For almost a year, Pyongyang has played an unpredictable diplomatic game, first freezing its nuclear programme under the threat of sanctions, then threatening to restart, when the US insisted that it replace its graphite reactors with safer, light-water models from South Korea. But last week, against all expectations, the stance suddenly softened again. Diplomats from the North began to speak of "progress"; yesterday, the US deputy Secretary of State, Thomas Hubbard, and the North Korean spokesman, Lee Yong Ho, spoke of "tentative understandings" after the latest round of talks in Kuala Lumpur.

The key to the compromise is, once again, rice - and a complicated web of diplomatic relationships enmeshing the North and its neighbours. The first hint of Pyongyang's new attitude appeared last month, when a Korean delegation in Tokyo took the unprecedented step of asking Japan - the object, over the years, of almost as much bellicose rhetoric as the South - for food aid in return for revived diplomatic contacts.

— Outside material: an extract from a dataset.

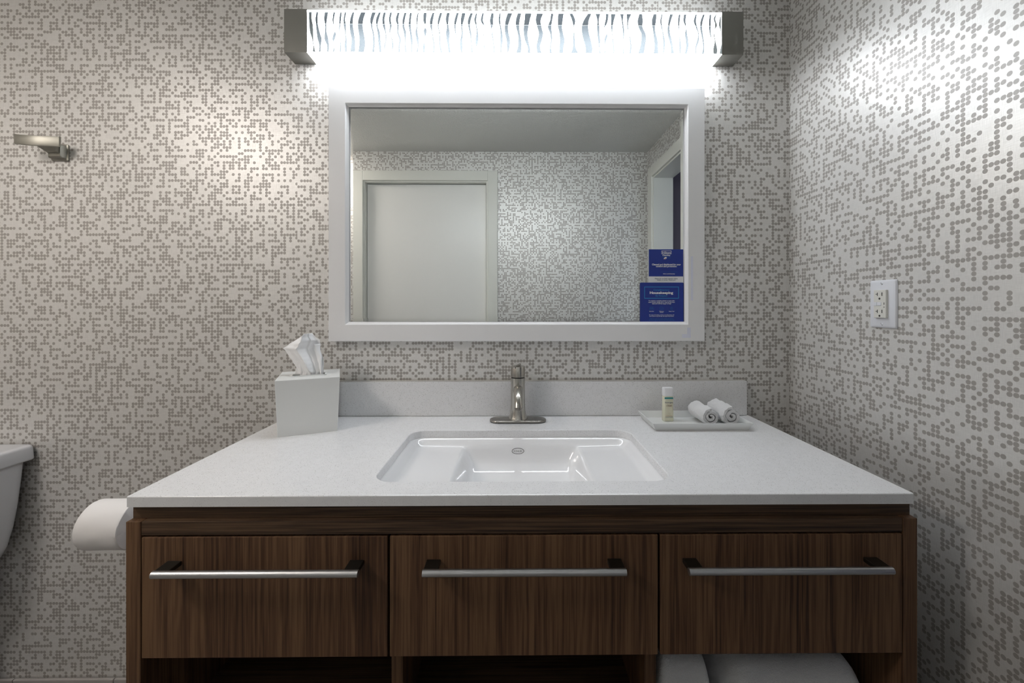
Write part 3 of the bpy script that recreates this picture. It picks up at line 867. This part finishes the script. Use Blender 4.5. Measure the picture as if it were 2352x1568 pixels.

The sticking-point was the South Korean government, which harbours a dread of being left out of any international scheme involving its estranged brother state. Seoul stepped in with its own rice offer, which was haughtily refused. But yesterday South Korean media reported secret contacts on rice donations had been held recently in Peking. South Korea has made it clear to Tokyo that Seoul, and only Seoul, must be the first to provide aid to the starving North.

Two key dates now loom on the horizon. The first is 27 June, when local elections will be held all over South Korea. Until then President Kim Young Sam cannot afford to make any concessions. The second, and by far the most important date, is 8 July, the first anniversary of the death of Kim Il Sung.

For 11 months, his son and chosen successor, Kim Jong Il, has made few personal appearances, prompting speculation about a behind-the-scenes power struggle. Kim, as far as anyone can tell, is still waiting in the wings, however. It is widely believed that this summer will see his investiture, after the traditional one-year period of mourning. But what will be the character of his regime is open to question. If nothing else, he will want to start off with two problems settled: one, the reactor question; two, the rice that will feed his starving people.

Seen against this background, the brinkmanship and about- turns of the past few weeks begin to form a coherent picture. North Korea desperately needs Japanese rice. To acquire it, it must first win South Korean approval. To secure that, it must settle the reactor question by grudgingly agreeing to take the South Korean hardware. It must do all this before the symbolic 8 July, and before its dire domestic situation exhausts the patience of its long-suffering populace.

What happens after that? With the doctrine of juche discredited, North Korea badly needs a new idea. The inauguration of the new Kim will be the ideal moment to unveil one. But what will it be? How can the North tailor its antique Stalinist rhetoric to the demands of the post- communist world?

As early as 1992, Pyongyang was toying with the idea of a special economic zone along its Chinese and Russian border - something akin to the economic reform that has invigorated China under Deng Xiaoping. But the strains of such an adjustment will be huge, and the question remains: if North Korea adopts its equivalent of the Chinese free market, will it also have to face its own Tiananmen Square?